Battle of Brandywine and a decisive victory for the British over the Yanks.

Ah, here it is... Battle of Bramall Lane. Never to be forgotten.

Yes folks, plug in your ear plugs, and stop your kids from lip-reading, Neil Warnock is back in town.

Even Joey Barton doesn’t polarise opinion quite like Warnock.

Barton, reviled by most.

Rumour has it even his mother puts on a false beard and pretends to be his parole officer when seen out together in public.

But Warnock? Loved and loathed in equal hordes. Football’s Mr Marmite.

Both Barton, the costliest ‘freebie’ in sporting history, and Warnock are at Molineux with Tony Fernandes’ £ormula £un plaything Queens Park Rangers.

I find myself saying this through gritted computer keys but it’s hard not to feel some warmth towards a character cutting his cloth in the lower leagues with Chesterfield, Rotherham and Hartlepool when young upstarts like Ian Holloway – remember him? – were twinkles in the milkman’s eye.

This is the manager that, a few years ago, was asked in a magazine interview what he would do if he were appointed manager of Sheffield Wednesday.

A lifelong United fan, Warnock replied: “As long as the whole of my salary was paid within 28 days, I would buy so many tosspots – although, come to think of it, their current squad would do – and **** ‘em up so badly. Then I’d retire to Cornwall and spend the rest of my life laughing my ****ing head off.”

Solid gold. He wasn’t hurting anyone – unlike Barton with his fists or a lit cigarette.

And despite having the personality to fall out with himself if left in a locked broom cupboard for too long, perhaps the footballing world would be a lesser place without Warnock and his fire. Oh, the feuds...

Referee Graham Poll refers to him by a (rude) anagram of his name in his book Seeing Red.

Talking of Red, Simply Red, Warnock even gets in an entry on the website: “1,000 People More Annoying than Mick Hucknall”.

Anthea Turner and Grant Bovine, the Cheeky Girls, Katie Price, Piers Morgan and Bob Carolgees and Spit the Dog join him, exalted company indeed.

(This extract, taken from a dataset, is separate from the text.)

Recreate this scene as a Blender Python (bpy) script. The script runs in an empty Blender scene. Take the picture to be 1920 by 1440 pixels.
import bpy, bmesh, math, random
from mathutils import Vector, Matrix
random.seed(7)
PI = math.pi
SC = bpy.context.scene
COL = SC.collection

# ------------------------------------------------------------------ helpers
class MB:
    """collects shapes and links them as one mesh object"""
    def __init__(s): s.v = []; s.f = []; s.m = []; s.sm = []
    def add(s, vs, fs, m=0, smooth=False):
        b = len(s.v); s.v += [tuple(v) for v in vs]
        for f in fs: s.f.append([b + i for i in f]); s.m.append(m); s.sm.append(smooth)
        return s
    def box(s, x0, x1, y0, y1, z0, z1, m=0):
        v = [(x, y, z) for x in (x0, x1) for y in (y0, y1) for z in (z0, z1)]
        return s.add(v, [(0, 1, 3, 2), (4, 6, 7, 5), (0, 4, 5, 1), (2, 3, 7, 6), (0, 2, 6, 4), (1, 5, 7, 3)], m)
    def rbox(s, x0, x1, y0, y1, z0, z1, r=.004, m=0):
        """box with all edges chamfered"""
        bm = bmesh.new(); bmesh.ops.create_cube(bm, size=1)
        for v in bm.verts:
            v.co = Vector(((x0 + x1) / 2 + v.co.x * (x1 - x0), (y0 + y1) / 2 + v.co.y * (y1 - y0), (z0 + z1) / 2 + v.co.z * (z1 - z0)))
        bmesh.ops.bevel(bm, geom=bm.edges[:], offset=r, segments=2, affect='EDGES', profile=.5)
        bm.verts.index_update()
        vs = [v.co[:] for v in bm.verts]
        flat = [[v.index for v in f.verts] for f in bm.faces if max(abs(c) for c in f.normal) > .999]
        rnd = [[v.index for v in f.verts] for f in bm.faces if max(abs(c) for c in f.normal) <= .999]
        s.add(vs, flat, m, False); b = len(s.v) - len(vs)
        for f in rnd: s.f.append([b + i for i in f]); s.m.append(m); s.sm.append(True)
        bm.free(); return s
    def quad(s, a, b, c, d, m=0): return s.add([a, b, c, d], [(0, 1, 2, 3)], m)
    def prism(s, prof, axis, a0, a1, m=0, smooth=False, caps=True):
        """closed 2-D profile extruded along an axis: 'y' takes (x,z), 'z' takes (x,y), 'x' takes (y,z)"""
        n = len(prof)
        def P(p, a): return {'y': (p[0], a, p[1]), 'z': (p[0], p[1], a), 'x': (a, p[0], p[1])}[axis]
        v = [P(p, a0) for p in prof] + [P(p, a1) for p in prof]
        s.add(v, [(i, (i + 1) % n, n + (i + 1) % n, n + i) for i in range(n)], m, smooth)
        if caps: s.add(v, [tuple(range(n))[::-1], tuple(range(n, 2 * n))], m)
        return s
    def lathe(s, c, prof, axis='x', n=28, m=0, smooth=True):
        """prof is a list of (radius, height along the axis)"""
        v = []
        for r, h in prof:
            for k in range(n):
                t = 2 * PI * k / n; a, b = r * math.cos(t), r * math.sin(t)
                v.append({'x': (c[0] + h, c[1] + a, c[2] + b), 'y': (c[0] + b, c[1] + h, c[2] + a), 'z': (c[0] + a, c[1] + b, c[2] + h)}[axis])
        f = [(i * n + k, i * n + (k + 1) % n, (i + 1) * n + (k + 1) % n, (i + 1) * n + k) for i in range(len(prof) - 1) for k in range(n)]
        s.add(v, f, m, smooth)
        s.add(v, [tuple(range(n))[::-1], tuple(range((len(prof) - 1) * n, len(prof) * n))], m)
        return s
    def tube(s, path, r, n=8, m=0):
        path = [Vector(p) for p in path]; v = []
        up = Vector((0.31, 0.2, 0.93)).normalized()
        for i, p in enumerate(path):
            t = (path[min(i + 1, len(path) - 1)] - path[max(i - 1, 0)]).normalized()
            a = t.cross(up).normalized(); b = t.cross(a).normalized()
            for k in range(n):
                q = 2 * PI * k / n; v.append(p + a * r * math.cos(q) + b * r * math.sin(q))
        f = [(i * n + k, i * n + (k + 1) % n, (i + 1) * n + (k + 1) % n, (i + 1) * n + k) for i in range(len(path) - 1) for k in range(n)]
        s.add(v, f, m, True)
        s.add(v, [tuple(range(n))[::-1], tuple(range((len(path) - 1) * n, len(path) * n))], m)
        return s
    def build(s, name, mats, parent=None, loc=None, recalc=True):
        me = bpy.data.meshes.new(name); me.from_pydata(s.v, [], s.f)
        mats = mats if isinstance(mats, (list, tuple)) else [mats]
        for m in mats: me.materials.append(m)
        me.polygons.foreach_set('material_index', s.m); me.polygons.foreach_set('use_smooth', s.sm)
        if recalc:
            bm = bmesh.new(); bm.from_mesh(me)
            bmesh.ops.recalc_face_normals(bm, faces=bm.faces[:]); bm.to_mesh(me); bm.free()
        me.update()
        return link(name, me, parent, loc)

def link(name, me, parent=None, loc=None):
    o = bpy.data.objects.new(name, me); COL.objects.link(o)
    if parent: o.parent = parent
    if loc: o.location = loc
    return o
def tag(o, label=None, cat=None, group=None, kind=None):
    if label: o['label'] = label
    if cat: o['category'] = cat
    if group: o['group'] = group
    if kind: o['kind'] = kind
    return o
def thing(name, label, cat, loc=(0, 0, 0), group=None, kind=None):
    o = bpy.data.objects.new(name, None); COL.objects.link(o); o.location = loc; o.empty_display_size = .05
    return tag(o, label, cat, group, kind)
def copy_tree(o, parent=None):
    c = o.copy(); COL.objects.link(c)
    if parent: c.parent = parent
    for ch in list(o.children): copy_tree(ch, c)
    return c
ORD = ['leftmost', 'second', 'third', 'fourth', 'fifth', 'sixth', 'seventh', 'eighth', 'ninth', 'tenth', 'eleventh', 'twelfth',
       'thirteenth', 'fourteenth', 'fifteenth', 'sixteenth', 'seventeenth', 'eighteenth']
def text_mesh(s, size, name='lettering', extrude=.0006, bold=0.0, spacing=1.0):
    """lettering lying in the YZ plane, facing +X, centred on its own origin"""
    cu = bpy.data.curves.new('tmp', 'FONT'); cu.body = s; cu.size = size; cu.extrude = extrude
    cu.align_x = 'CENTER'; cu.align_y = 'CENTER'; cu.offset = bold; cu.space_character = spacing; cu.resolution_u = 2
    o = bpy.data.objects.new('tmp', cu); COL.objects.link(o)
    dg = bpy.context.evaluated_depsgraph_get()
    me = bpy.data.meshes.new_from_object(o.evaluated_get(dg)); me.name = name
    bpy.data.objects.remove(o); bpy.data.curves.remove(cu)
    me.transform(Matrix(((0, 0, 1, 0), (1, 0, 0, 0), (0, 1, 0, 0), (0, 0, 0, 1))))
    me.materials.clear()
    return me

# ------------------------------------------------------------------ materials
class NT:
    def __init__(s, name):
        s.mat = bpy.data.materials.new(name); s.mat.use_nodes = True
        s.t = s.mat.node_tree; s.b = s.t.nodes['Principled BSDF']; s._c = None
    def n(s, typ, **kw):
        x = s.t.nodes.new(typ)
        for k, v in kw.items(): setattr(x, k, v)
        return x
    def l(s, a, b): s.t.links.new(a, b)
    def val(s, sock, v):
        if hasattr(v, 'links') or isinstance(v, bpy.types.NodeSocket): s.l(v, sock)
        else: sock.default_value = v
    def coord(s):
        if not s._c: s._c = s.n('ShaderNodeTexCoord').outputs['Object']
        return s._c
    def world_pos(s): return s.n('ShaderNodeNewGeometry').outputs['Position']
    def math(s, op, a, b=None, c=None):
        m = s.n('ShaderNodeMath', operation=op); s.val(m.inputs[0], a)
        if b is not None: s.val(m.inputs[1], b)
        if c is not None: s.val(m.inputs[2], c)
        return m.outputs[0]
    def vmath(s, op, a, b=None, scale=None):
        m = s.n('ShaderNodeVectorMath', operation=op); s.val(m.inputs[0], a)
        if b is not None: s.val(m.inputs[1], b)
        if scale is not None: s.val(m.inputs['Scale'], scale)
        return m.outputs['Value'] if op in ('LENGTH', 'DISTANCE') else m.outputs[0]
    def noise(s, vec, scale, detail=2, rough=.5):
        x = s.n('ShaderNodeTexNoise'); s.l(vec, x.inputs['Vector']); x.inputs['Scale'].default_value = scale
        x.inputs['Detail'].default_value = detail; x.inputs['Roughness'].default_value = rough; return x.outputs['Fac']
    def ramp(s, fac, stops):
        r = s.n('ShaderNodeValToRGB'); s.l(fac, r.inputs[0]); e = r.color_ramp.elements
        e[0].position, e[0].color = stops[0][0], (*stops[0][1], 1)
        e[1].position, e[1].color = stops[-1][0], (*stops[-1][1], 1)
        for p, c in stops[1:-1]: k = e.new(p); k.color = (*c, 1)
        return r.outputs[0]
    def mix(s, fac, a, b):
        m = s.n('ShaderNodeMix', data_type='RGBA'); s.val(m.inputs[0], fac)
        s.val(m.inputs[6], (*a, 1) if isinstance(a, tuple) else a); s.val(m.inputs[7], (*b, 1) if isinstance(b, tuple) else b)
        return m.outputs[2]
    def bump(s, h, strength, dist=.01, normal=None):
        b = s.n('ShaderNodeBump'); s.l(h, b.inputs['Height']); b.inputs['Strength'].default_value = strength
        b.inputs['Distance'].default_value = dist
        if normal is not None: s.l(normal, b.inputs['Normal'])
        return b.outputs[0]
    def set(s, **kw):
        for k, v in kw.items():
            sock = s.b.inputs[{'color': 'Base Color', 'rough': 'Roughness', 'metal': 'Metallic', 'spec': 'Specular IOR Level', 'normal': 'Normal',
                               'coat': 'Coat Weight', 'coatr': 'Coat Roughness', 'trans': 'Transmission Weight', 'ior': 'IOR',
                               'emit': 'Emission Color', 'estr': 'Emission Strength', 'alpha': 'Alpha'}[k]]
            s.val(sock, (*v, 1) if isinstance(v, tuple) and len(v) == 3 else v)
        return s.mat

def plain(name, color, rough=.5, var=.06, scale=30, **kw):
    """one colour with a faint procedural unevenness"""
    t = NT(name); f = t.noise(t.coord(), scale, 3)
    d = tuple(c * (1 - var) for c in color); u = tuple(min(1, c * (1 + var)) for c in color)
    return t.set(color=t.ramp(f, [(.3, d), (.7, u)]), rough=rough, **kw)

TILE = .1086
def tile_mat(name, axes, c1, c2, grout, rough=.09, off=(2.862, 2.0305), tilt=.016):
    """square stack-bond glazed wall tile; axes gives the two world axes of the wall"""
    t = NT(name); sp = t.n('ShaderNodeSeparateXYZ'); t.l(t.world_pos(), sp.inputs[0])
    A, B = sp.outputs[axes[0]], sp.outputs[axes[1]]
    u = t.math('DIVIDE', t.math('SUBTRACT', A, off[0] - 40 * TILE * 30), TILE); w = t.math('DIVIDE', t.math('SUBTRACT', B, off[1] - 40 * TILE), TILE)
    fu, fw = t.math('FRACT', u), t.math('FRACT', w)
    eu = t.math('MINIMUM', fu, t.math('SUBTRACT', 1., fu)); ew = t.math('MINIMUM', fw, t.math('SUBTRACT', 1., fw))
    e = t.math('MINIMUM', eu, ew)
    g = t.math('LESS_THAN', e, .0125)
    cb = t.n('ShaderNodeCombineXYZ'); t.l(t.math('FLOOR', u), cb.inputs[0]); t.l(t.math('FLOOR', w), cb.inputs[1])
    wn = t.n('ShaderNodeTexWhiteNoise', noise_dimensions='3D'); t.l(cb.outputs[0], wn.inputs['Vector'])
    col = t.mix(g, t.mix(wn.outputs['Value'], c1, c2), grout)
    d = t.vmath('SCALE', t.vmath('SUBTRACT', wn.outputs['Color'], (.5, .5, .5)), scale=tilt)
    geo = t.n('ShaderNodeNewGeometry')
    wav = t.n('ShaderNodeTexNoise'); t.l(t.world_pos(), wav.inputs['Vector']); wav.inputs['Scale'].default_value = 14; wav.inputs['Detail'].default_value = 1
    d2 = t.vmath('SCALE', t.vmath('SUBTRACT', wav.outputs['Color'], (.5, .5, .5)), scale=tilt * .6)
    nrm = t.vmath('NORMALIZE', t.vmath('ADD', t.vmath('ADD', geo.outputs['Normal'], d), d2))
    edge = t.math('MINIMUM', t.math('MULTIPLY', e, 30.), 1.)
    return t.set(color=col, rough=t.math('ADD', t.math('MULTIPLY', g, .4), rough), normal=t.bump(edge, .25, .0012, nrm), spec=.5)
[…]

Gerard Houllier, Gary Megson, Joe Kinnear, Wally Downes, Gareth Southgate and Kevin Blackwell have had their tiffs with him.

“I hate Neil Warnock,” Peter Swan once said, talking about the time he played under Warnock at Bury and Plymouth. “He’s a *****.”

Ask former Burnley manager Stan Ternent his view of Warnock and he will talk about “a prat I can’t abide”.

After a game against Norwich City the then Norwich manager, mild mannered Nigel Worthington refused to shake Warnock’s hand. Warnock responded by sticking two fingers up at him.

Former Nottingham Forest manager Joe Kinnear once called Warnock a: ‘complete prat.’

And yet some folk just love him. Albion goalkeeper coach Dean Kiely played for him at Bury and says: “You see him on the sideline effing and blinding but there’s much more to him than that.

“He’s a good manager and a good bloke, too. He’s a family man and he was forever arranging parties and get-togethers – not just for the players but their wives and children, too.”

“He’s not the most liked manager,” says Derek Pavis, his former chairman at Notts County who alluded to Warnock’s “nasty habit of falling out with his chairman”.

But of Pavis’ six managers in 15 years he rated Warnock ‘the best I ever worked with’: He could turn an average player into a good player, a good player into a better player and a better player into a bloody brilliant player.”

Which is where Mick McCarthy, who used to clean his boots at Barnsley, comes in.

“I just like him. He was a character at Barnsley, and he still is one,” the Wolves boss says almost too affectionately.

“I have always got on well with him. I am pally with him. He hasn’t ever riled me.

“He is somebody who gets the best out of his team whenever you play against him.

“We all have different ways of doing it – and you know what, you stand on the touchline and I don’t agree with everything that everybody says and the way they do it but it is their way of doing it.

“It is thirty-odd years since I played with him. He’d have been like everybody else, I would have liked to have kicked the **** out of him in training because he was a ******* winger!

“I have a right lot of time for him, and respect for him because of the job he has done – and it is how he does it.

“And you know what – he never rubs me up the wrong way. I just have a lot of time for him.”

Expect a rose-carrying fiddler between the two benches come Saturday.